■ Task directions ■
Make an exact copy of all the material below, apart from the pictures.
BEGIN Collected material
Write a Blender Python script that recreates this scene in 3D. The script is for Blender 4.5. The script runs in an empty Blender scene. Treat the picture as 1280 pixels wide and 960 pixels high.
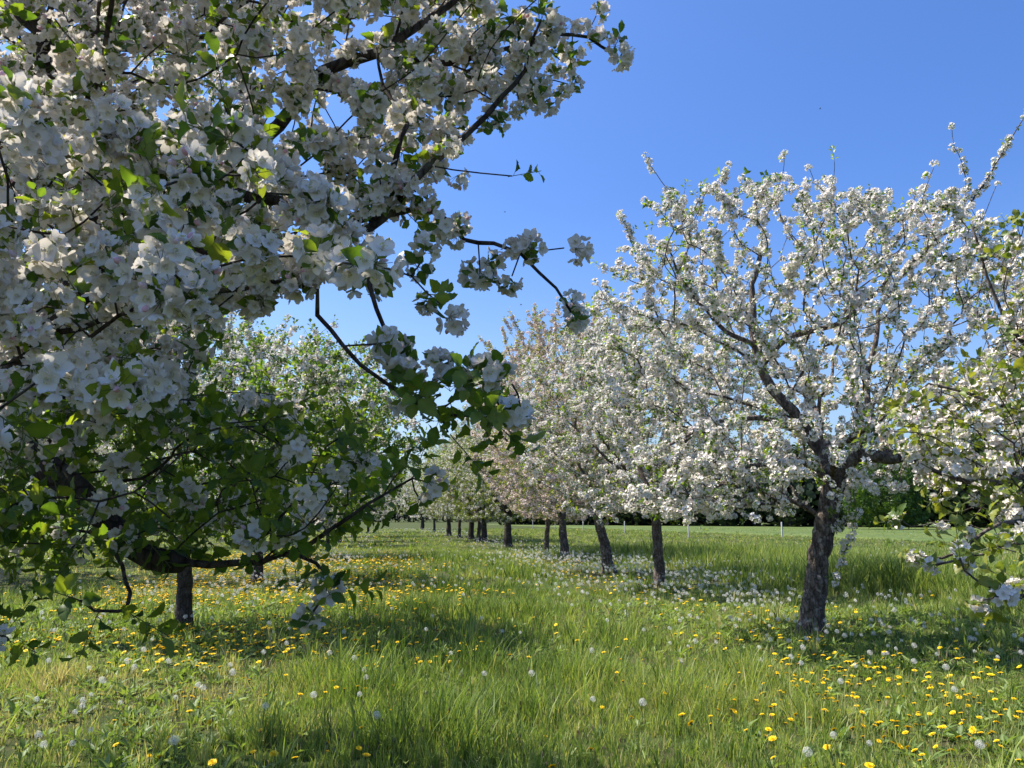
import bpy, math, numpy as np
from math import radians as R, sin, cos, pi
from mathutils import Vector, Matrix

# ------------------------------------------------------------------ camera
SC = bpy.context.scene
COL = SC.collection
EYE = 1.55
PITCH = math.atan(0.168)
FPX = 1000.0                      # focal length in pixels of a 1280 px wide frame
cam_d = bpy.data.cameras.new('camera')
cam_d.sensor_width = 36.0
cam_d.lens = 36.0 * FPX / 1280.0
cam_d.clip_start = 0.05
cam_d.clip_end = 6000
cam = bpy.data.objects.new('camera', cam_d)
COL.objects.link(cam)
cam.location = (0, 0, EYE)
cam.rotation_euler = (pi / 2 + PITCH, 0, 0)
SC.camera = cam

# ------------------------------------------------------------------ sky and sun
SUN_EL, SUN_AZ = R(57), R(-72)     # azimuth from +Y, negative is towards -X (left)
w = bpy.data.worlds.new('World'); SC.world = w; w.use_nodes = True
nt = w.node_tree; nt.nodes.clear()
sky = nt.nodes.new('ShaderNodeTexSky'); sky.sky_type = 'NISHITA'; sky.sun_disc = False
sky.sun_elevation = SUN_EL; sky.sun_rotation = SUN_AZ
sky.altitude = 200; sky.air_density = 1.0; sky.dust_density = 3.0; sky.ozone_density = 4.5
bg = nt.nodes.new('ShaderNodeBackground'); bg.inputs['Strength'].default_value = 0.10
wo = nt.nodes.new('ShaderNodeOutputWorld')
tint = nt.nodes.new('ShaderNodeMix'); tint.data_type = 'RGBA'; tint.blend_type = 'MULTIPLY'; tint.inputs[0].default_value = 1.0
tint.inputs[7].default_value = (0.435, 0.64, 0.96, 1)      # a deeper blue than the model's clear sky
tcw = nt.nodes.new('ShaderNodeTexCoord'); sep = nt.nodes.new('ShaderNodeSeparateXYZ'); mr = nt.nodes.new('ShaderNodeMapRange')
mr.interpolation_type = 'SMOOTHSTEP'; mr.inputs[1].default_value = 0.0; mr.inputs[2].default_value = 0.42; mr.inputs[3].default_value = 0.22; mr.inputs[4].default_value = 1.0
nt.links.new(tcw.outputs['Generated'], sep.inputs[0]); nt.links.new(sep.outputs['Z'], mr.inputs[0]); nt.links.new(mr.outputs[0], tint.inputs[0])
nt.links.new(sky.outputs[0], tint.inputs[6]); nt.links.new(tint.outputs[2], bg.inputs[0]); nt.links.new(bg.outputs[0], wo.inputs[0])

ld = bpy.data.lights.new('sun', 'SUN'); ld.energy = 4.0; ld.angle = R(0.53); ld.color = (1.0, 0.94, 0.83)
sun = bpy.data.objects.new('sun', ld); COL.objects.link(sun)
sdir = Vector((sin(SUN_AZ) * cos(SUN_EL), cos(SUN_AZ) * cos(SUN_EL), sin(SUN_EL)))
sun.rotation_euler = sdir.to_track_quat('Z', 'Y').to_euler()
sun.location = sdir * 50
SC.view_settings.view_transform = 'Standard'
SC.view_settings.look = 'None'
SC.view_settings.exposure = 1.3
SC.view_settings.gamma = 1.0
SC.view_settings.use_curve_mapping = False
SC.cycles.max_bounces = 6
SC.cycles.diffuse_bounces = 3
SC.cycles.transmission_bounces = 4

rng = np.random.default_rng(7)

# ------------------------------------------------------------------ small helpers
FWD = np.array([0, cos(PITCH), sin(PITCH)]); UPV = np.array([0, -sin(PITCH), cos(PITCH)]); RGT = np.array([1.0, 0, 0])
EYEV = np.array([0, 0, EYE])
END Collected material
■ Reply ■
Write a Blender Python script that recreates this scene in 3D. The script is for Blender 4.5. The script runs in an empty Blender scene. Treat the picture as 1280 pixels wide and 960 pixels high.
import bpy, math, numpy as np
from math import radians as R, sin, cos, pi
from mathutils import Vector, Matrix

# ------------------------------------------------------------------ camera
SC = bpy.context.scene
COL = SC.collection
EYE = 1.55
PITCH = math.atan(0.168)
FPX = 1000.0                      # focal length in pixels of a 1280 px wide frame
cam_d = bpy.data.cameras.new('camera')
cam_d.sensor_width = 36.0
cam_d.lens = 36.0 * FPX / 1280.0
cam_d.clip_start = 0.05
cam_d.clip_end = 6000
cam = bpy.data.objects.new('camera', cam_d)
COL.objects.link(cam)
cam.location = (0, 0, EYE)
cam.rotation_euler = (pi / 2 + PITCH, 0, 0)
SC.camera = cam

# ------------------------------------------------------------------ sky and sun
SUN_EL, SUN_AZ = R(57), R(-72)     # azimuth from +Y, negative is towards -X (left)
w = bpy.data.worlds.new('World'); SC.world = w; w.use_nodes = True
nt = w.node_tree; nt.nodes.clear()
sky = nt.nodes.new('ShaderNodeTexSky'); sky.sky_type = 'NISHITA'; sky.sun_disc = False
sky.sun_elevation = SUN_EL; sky.sun_rotation = SUN_AZ
sky.altitude = 200; sky.air_density = 1.0; sky.dust_density = 3.0; sky.ozone_density = 4.5
bg = nt.nodes.new('ShaderNodeBackground'); bg.inputs['Strength'].default_value = 0.10
wo = nt.nodes.new('ShaderNodeOutputWorld')
tint = nt.nodes.new('ShaderNodeMix'); tint.data_type = 'RGBA'; tint.blend_type = 'MULTIPLY'; tint.inputs[0].default_value = 1.0
tint.inputs[7].default_value = (0.435, 0.64, 0.96, 1)      # a deeper blue than the model's clear sky
tcw = nt.nodes.new('ShaderNodeTexCoord'); sep = nt.nodes.new('ShaderNodeSeparateXYZ'); mr = nt.nodes.new('ShaderNodeMapRange')
mr.interpolation_type = 'SMOOTHSTEP'; mr.inputs[1].default_value = 0.0; mr.inputs[2].default_value = 0.42; mr.inputs[3].default_value = 0.22; mr.inputs[4].default_value = 1.0
nt.links.new(tcw.outputs['Generated'], sep.inputs[0]); nt.links.new(sep.outputs['Z'], mr.inputs[0]); nt.links.new(mr.outputs[0], tint.inputs[0])
nt.links.new(sky.outputs[0], tint.inputs[6]); nt.links.new(tint.outputs[2], bg.inputs[0]); nt.links.new(bg.outputs[0], wo.inputs[0])

ld = bpy.data.lights.new('sun', 'SUN'); ld.energy = 4.0; ld.angle = R(0.53); ld.color = (1.0, 0.94, 0.83)
sun = bpy.data.objects.new('sun', ld); COL.objects.link(sun)
sdir = Vector((sin(SUN_AZ) * cos(SUN_EL), cos(SUN_AZ) * cos(SUN_EL), sin(SUN_EL)))
sun.rotation_euler = sdir.to_track_quat('Z', 'Y').to_euler()
sun.location = sdir * 50
SC.view_settings.view_transform = 'Standard'
SC.view_settings.look = 'None'
SC.view_settings.exposure = 1.3
SC.view_settings.gamma = 1.0
SC.view_settings.use_curve_mapping = False
SC.cycles.max_bounces = 6
SC.cycles.diffuse_bounces = 3
SC.cycles.transmission_bounces = 4

rng = np.random.default_rng(7)

# ------------------------------------------------------------------ small helpers
FWD = np.array([0, cos(PITCH), sin(PITCH)]); UPV = np.array([0, -sin(PITCH), cos(PITCH)]); RGT = np.array([1.0, 0, 0])
EYEV = np.array([0, 0, EYE])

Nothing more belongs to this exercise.